Q. It does seem like you're your own brand: You've written oodles of episodes for Sesame Street and been involved in so many other things besides acting. Do you have any advice for young people starting out in the arts?

A. If you're an actor, you have to act. Act anywhere -- shopping malls, anywhere! That's how you learn your craft. The Internet has really opened up a lot of possibilities for people because you no longer have to go through the keepers at the gate (agents, casting directors, Hollywood moguls needed to greenlight a film, etc.). Now you can just write something and post it. You don't need a gatekeeper's vote because you can get the public's vote!
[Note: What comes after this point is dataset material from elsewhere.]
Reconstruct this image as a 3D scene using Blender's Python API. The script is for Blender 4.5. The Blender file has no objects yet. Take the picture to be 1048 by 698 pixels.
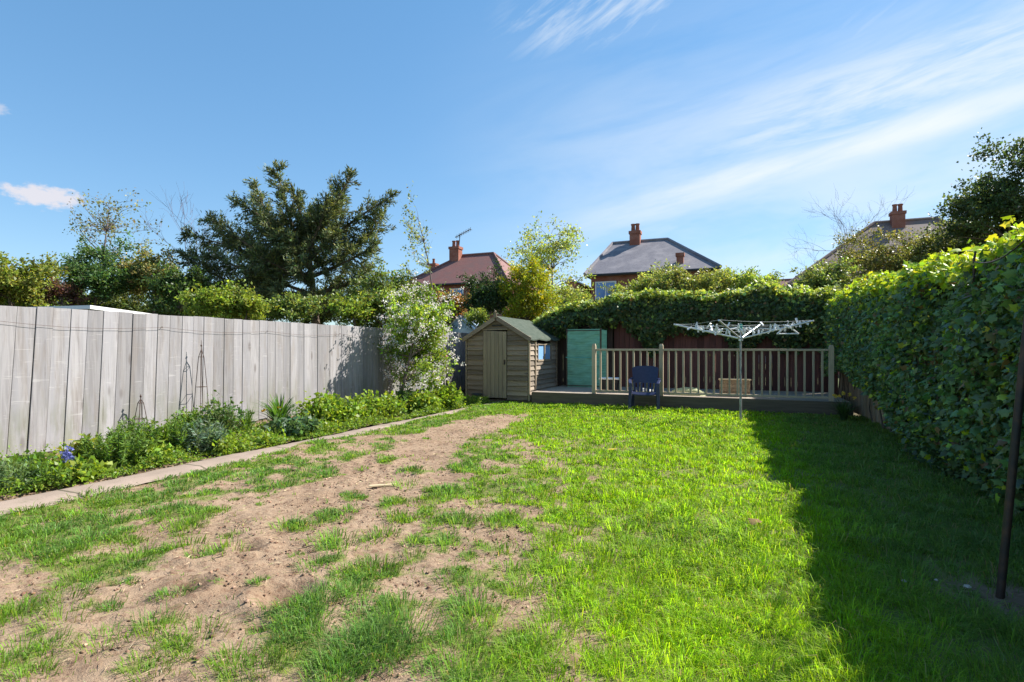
import bpy, math, random
import numpy as np
from mathutils import Vector

random.seed(7)
rng = np.random.default_rng(7)
scene = bpy.context.scene
COL = scene.collection
R_ = math.radians

# ------------------------------------------------------------------ survey
# The garden's long side runs along +Y, its width along X, the photographer
# stands at the origin with the eye at 1.35 m and is turned 22.4 deg to the left.
EYE = 1.35
F = 547.0
TH = R_(22.4)
CT, ST = math.cos(TH), math.sin(TH)


def W(px, py, d):
    """survey helper: where a bearing (px, py) meets distance d"""
    lat = (px - 524) / F * d
    return np.array([lat * CT - d * ST, lat * ST + d * CT, EYE + (357 - py) / F * d])


def G(px, py, z=0.0):
    d = (EYE - z) * F / (py - 357)
    p = W(px, 357, d)
    p[2] = z
    return p


def to_px(x, y, z=0.0):
    lat = x * CT + y * ST
    d = np.maximum(-x * ST + y * CT, 0.05)
    return 524 + F * lat / d, 357 + F * (EYE - z) / d, d


# ------------------------------------------------------------------ noise
_lat = np.random.default_rng(3).random((256, 256))


def vnoise(x, y):
    xi = np.floor(x).astype(int); yi = np.floor(y).astype(int)
    fx = x - xi; fy = y - yi
    fx = fx * fx * (3 - 2 * fx); fy = fy * fy * (3 - 2 * fy)
    a = _lat[xi % 256, yi % 256]; b = _lat[(xi + 1) % 256, yi % 256]
    c = _lat[xi % 256, (yi + 1) % 256]; d = _lat[(xi + 1) % 256, (yi + 1) % 256]
    return (a * (1 - fx) + b * fx) * (1 - fy) + (c * (1 - fx) + d * fx) * fy


def fbm(x, y, s=1.0, o=4, seed=0):
    v = 0; a = 0.5; t = 0
    x = x * s + seed * 17.3; y = y * s + seed * 9.1
    for _ in range(o):
        v = v + a * vnoise(x, y); t += a
        x = x * 2.03 + 5.1; y = y * 2.03 + 1.7; a *= 0.5
    return v / t


def sstep(a, b, x):
    t = np.clip((x - a) / (b - a), 0, 1)
    return t * t * (3 - 2 * t)


# ------------------------------------------------------------------ object helpers
def link(o, parent=None):
    COL.objects.link(o)
    if parent is not None:
        o.parent = parent
    return o


def tag(o, label=None, cat=None, group=None, kind=None):
    if label: o['label'] = label
    if cat: o['category'] = cat
    if group: o['group'] = group
    if kind: o['kind'] = kind
    return o


def thing(name, label, cat, loc=(0, 0, 0), rz=0.0, group=None):
    o = bpy.data.objects.new(name, None)
    o.empty_display_size = 0.2
    o.location = [float(v) for v in loc]
    o.rotation_euler = (0, 0, rz)
    link(o)
    return tag(o, label, cat, group)


def copy_thing(root, label=None):
    r = root.copy(); COL.objects.link(r)
    if label: r['label'] = label
    for ch in list(root.children):
        c = ch.copy(); COL.objects.link(c); c.parent = r
        for g in list(ch.children):
            k = g.copy(); COL.objects.link(k); k.parent = c
    return r


def np_mesh(name, verts, facesets, mat, parent=None, col=None, rnd=None, flat=False):
    """verts (n,3); facesets: list of (m,k) index arrays"""
    me = bpy.data.meshes.new(name)
    verts = np.asarray(verts, np.float32)
    me.vertices.add(len(verts))
    me.vertices.foreach_set('co', verts.ravel())
    vi = np.concatenate([f.ravel() for f in facesets]).astype(np.int32)
    tot = np.concatenate([np.full(len(f), f.shape[1]) for f in facesets])
    st = np.concatenate([[0], np.cumsum(tot)[:-1]]).astype(np.int32)
    me.loops.add(len(vi)); me.loops.foreach_set('vertex_index', vi)
    me.polygons.add(len(st)); me.polygons.foreach_set('loop_start', st)
    me.update(calc_edges=True)
    if col is not None:
        a = me.attributes.new('Col', 'FLOAT_COLOR', 'POINT')
        c4 = np.ones((len(verts), 4), np.float32); c4[:, :3] = col
        a.data.foreach_set('color', c4.ravel())
    if rnd is not None:
        a = me.attributes.new('rnd', 'FLOAT', 'POINT')
        a.data.foreach_set('value', np.asarray(rnd, np.float32))
    if flat: me.shade_flat()
    me.materials.append(mat)
    o = bpy.data.objects.new(name, me)
    return link(o, parent)


class MB:
    """collects boxes, bars and tubes into ONE mesh"""
    def __init__(s):
        s.v = []; s.f = []; s.r = []

    def add(s, vs, fs, r=None):
        n = len(s.v)
        r = random.random() if r is None else r
        s.v += [tuple(map(float, p)) for p in vs]
        s.r += [r] * len(vs)
        s.f += [tuple(n + i for i in f) for f in fs]
        return s

    def box(s, a, b, r=None):
        x0, y0, z0 = a; x1, y1, z1 = b
        return s.hexa([(x0, y0, z0), (x1, y0, z0), (x1, y1, z0), (x0, y1, z0)],
                      [(x0, y0, z1), (x1, y0, z1), (x1, y1, z1), (x0, y1, z1)], r)

    def hexa(s, lo, hi, r=None):
        return s.add(list(lo) + list(hi), [(3, 2, 1, 0), (4, 5, 6, 7), (0, 1, 5, 4), (1, 2, 6, 5), (2, 3, 7, 6), (3, 0, 4, 7)], r)

    def prism(s, outline, axis, t0, t1, r=None):
        """outline of (u,v); extruded along axis"""
        n = len(outline)
        def P(u, v, t):
            return {'x': (t, u, v), 'y': (u, t, v), 'z': (u, v, t)}[axis]
        vs = [P(u, v, t0) for u, v in outline] + [P(u, v, t1) for u, v in outline]
        fs = [tuple(range(n))[::-1], tuple(range(n, 2 * n))]
        for i in range(n):
            j = (i + 1) % n
            fs.append((i, j, n + j, n + i))
        if axis == 'y': fs = [f[::-1] for f in fs]
        return s.add(vs, fs, r)

    def bar(s, p, q, w, h, r=None, up=(0, 0, 1)):
        p = Vector(p); q = Vector(q); d = (q - p).normalized(); up = Vector(up)
        sd = d.cross(up)
        if sd.length < 1e-3: sd = d.cross(Vector((1, 0, 0)))
        sd.normalize(); u = sd.cross(d)
        lo = [p - sd * w / 2 - u * h / 2, p + sd * w / 2 - u * h / 2, p + sd * w / 2 + u * h / 2, p - sd * w / 2 + u * h / 2]
        return s.hexa(lo, [x + (q - p) for x in lo], r)

    def tube(s, pts, rad, k=8, r=None, cap=True):
        pts = [Vector([float(c) for c in p]) for p in pts]
        n = len(pts)
        rad = rad if hasattr(rad, '__len__') else [rad] * n
        vs = []
        ref = Vector((0.31, 0.17, 0.93))
        for i, p in enumerate(pts):
            d = (pts[min(i + 1, n - 1)] - pts[max(i - 1, 0)])
            d.normalize()
            a = d.cross(ref)
            if a.length < 0.05: a = d.cross(Vector((1, 0, 0)))
            a.normalize(); b = d.cross(a)
            for j in range(k):
                t = 2 * math.pi * j / k
                vs.append(p + (a * math.cos(t) + b * math.sin(t)) * rad[i])
        fs = []
        for i in range(n - 1):
            for j in range(k):
                m = (j + 1) % k
                fs.append((i * k + j, i * k + m, (i + 1) * k + m, (i + 1) * k + j)[::-1])
        if cap:
            fs.append(tuple(range(k))); fs.append(tuple(range((n - 1) * k, n * k))[::-1])
        return s.add(vs, fs, r)

    def lathe(s, prof, c=(0, 0, 0), k=16, r=None):
        vs = []
        for rr, z in prof:
            for j in range(k):
                t = 2 * math.pi * j / k
                vs.append((c[0] + rr * math.cos(t), c[1] + rr * math.sin(t), c[2] + z))
        fs = []
        n = len(prof)
        for i in range(n - 1):
            for j in range(k):
                m = (j + 1) % k
                fs.append((i * k + j, i * k + m, (i + 1) * k + m, (i + 1) * k + j))
        fs.append(tuple(range(k))[::-1]); fs.append(tuple(range((n - 1) * k, n * k)))
        return s.add(vs, fs, r)

    def build(s, name, mat, parent=None, bevel=0.0, smooth=False):
        me = bpy.data.meshes.new(name)
        me.from_pydata(s.v, [], s.f)
        me.update()
        a = me.attributes.new('rnd', 'FLOAT', 'POINT')
        a.data.foreach_set('value', np.array(s.r, np.float32))
        if smooth:
            me.shade_smooth()
            me.set_sharp_from_angle(angle=R_(40))
        me.materials.append(mat)
        o = bpy.data.objects.new(name, me)
        if bevel:
            m = o.modifiers.new('bevel', 'BEVEL'); m.width = bevel; m.segments = 2; m.limit_method = 'ANGLE'
        return link(o, parent)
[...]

As an actress, I had the least amount of power. I'm in a great position now because I write for the show. Back in the 1980s, Sesame Street wanted Hispanic content and felt it would be better if an actual Hispanic person wrote it. One of the reasons I wrote my book is we didn't have any Latina protagonists in books when I was growing up and I thought, "well, that's something I can remedy."

Q. In all your years writing for and acting for children, what have you learned about them?

A. They really are all born equal -- full of enthusiasm and energy and very adaptable. But by five, they start to take on the personalities of the people around them. Our job is to keep their enthusiasm going. A lot of time, people think they have to have the answers to their children. That's wrong. We don't have to have the answers: If we can just keep them excited and interested, they'll come up with their own answers.

Q. Tell us something about Supreme Court Justice Sonia Sotomayor we don't already know.

A. We work on the Bronx Children's Museum together. I brought her on to Sesame Street. I wrote a bit for her about adjudicating between Goldilocks and Baby Bear and whether Goldilocks had the right to break in. I think she had Goldilocks fix a chair or something. She's a great critical thinker, but you probably knew that. We were honoring (salsero) Bobby Sanabria together at an event and she said that as a kid she always wanted to know how things worked. She was that kid who always pondered a leaf or where the wind came from that moved it.